Once again, I dipped into my own personal life for other key elements to the story, including:
The disappearance of my brother, Jeremy, who I had not seen for more than five years after my mother died.
A public, and in the words of many attorneys and law enforcement officers, unprecedented attack on my character and reputation by an anonymous source several years ago.
My occasional forays into amusing and ultimately meaningless forms of vigilante justice, mostly as a teenager but occasionally as an adult.
MEMOIRS OF AN IMAGINARY FRIEND: This book began with a simple conversation with my student-teacher about an imaginary friend that I had as a child. In the span of about four sentences, the idea for Budo and his story was born.

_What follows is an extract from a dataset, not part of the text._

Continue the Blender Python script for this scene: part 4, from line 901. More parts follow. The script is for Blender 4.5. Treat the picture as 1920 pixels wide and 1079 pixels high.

I also managed to take advantage of my experience with autistic children when writing my book, and on an unconscious level, my constant, persistent existential crisis became a key element in the story as well.
THE PERFECT COMEBACK OF CAROLINE JACOBS: My next book began with a conversation that my wife and I had in bed one night. We were talking about her childhood home, and she told me about something cruel that a friend had said to her during a sleepover.
“Wouldn’t it be great if you could find that girl today and finally tell her off?” I asked.
Just like that, the book was born.
My next book is the story of a woman who suffered at the hands of a bully in high school, and much later in life, decides to finally do something about it. I used some of the bullying and hazing that I experienced in high school as inspiration, but most of the story was born from that simple question asked to my wife while lying in bed one night.
BETTY BOOP: The idea for this manuscript, which I am still tinkering with on the side, was born after reading about a 2009 law outlawing prostitution in the state of Rhode Island. Prostitution was actually legal in Rhode Island between 1980 and 2009 because there was no specific statute to define the act and outlaw it, although associated activities, such as street solicitation, running a brothel, and pimping, were still illegal. With the passing of the 2009 law banning prostitution, I found myself wondering what a prostitute in Rhode Island might do now that his or her previously legal means of earning a living were suddenly forbidden. I came up with an solution for my theoretical prostitute, and that is the basis for this book.
Farewell to Arms: I recently wrote a short story that is currently under submission to several literary journals. It is an uncharacteristically dark story of an armless soccer team.
It was written on a dare.
Someone at work commented that soccer is so popular around the world because you don't need anything to play. Even a crumbled-up bit of newspaper can serve as a ball.
"You don't even need arms," I said. "That would be a story. Huh? A soccer team with no arms."
"Even you couldn't write that story," my friend said.
I took up the challenge and wrote the story in three days.
The friends who have read the story like it a lot. I’m waiting to see if the literary magazines agree.